Continuing with the above-stated example, collaborative email review process 10 (alone or in conjunction with one or more of email client application 22 and/or email server application 20) may allow user 46 to address email 300 to one or more “TO” recipients 304 (e.g., to user 48), “CC” (i.e., carbon copy) recipients 306, and/or “BCC” (i.e., blind carbon copy) recipients 308. Collaborative email review process 10 (alone or in conjunction with one or more of email client application 22 and/or email server application 20) may allow user 46 to send 120 email 300 (i.e., send draft email 150 incorporating edits 202 from user 50) to user 48 (i.e., the “TO” recipient 304) as an original email, e.g., by selecting, via onscreen pointer 154, send button 310. That is, collaborative email review process 10 may allow user 46 to send email 300 to user 48 as an original email, without any indication that the email may have been previously sent to one or more additional users (e.g., as may be the case with forwarded email messages, reply email messages, and the like).
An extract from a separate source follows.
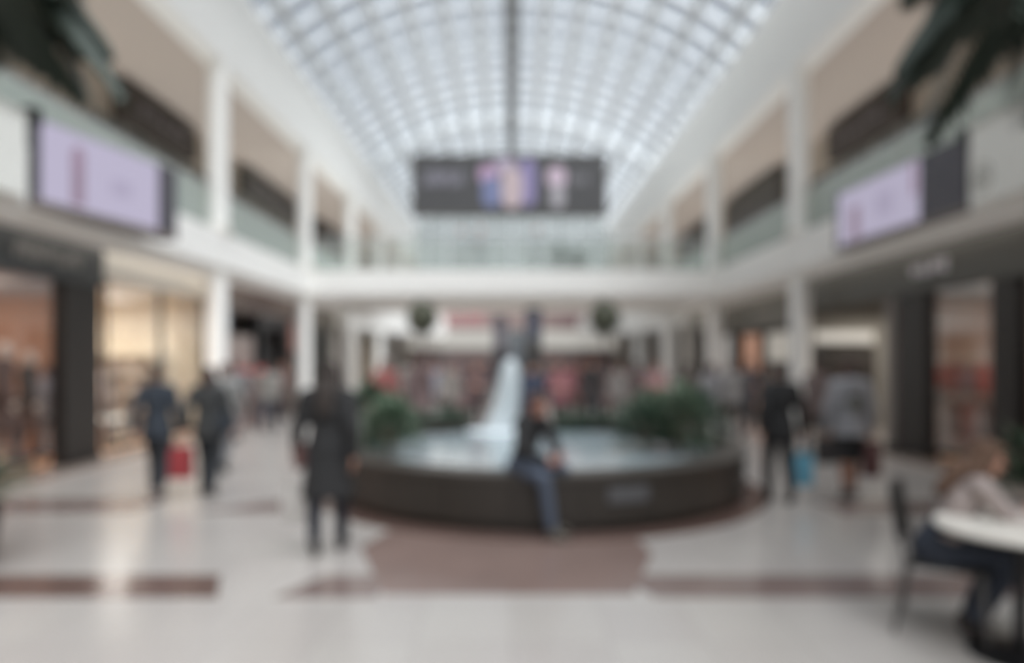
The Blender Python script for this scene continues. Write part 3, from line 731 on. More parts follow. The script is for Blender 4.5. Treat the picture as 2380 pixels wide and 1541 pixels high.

In a similar manner to the foregoing, a reviewing user (e.g., user 50) may not make any edits and/or provide comments. Similarly, user 46 may not wish to incorporate edits provided by user 50. Further, collaborative email review process 10 may not receive 108 a response email from user 50. In the above situations, collaborative email review process 10 may enable user 46 to send 120 saved 104 draft email 150 to one or more additional recipients (e.g., in addition to reviewing recipient user 50) as an original email (e.g., without indicators of saved 104 draft email 150 having been previously sent to one or more reviewing users). For example, user 46 may open saved 104 draft email 150 from within drafts folder 164. User 46 may address saved 104 draft email 150 to one or more “TO” recipients, “CC” recipients, and/or “BCC” recipients, in the manner generally discussed above. Additionally, user 46 may edit saved 104 draft email 150 in a conventional manner. Collaborative email review process 10 (alone or in conjunction with one or more of email client application 22 and/or email server application) may send 120 saved 104 draft email 150 to the one or more recipients as an original email.

A number of implementations have been described. Nevertheless, it will be understood that various modifications may be made. Accordingly, other implementations are within the scope of the following claims.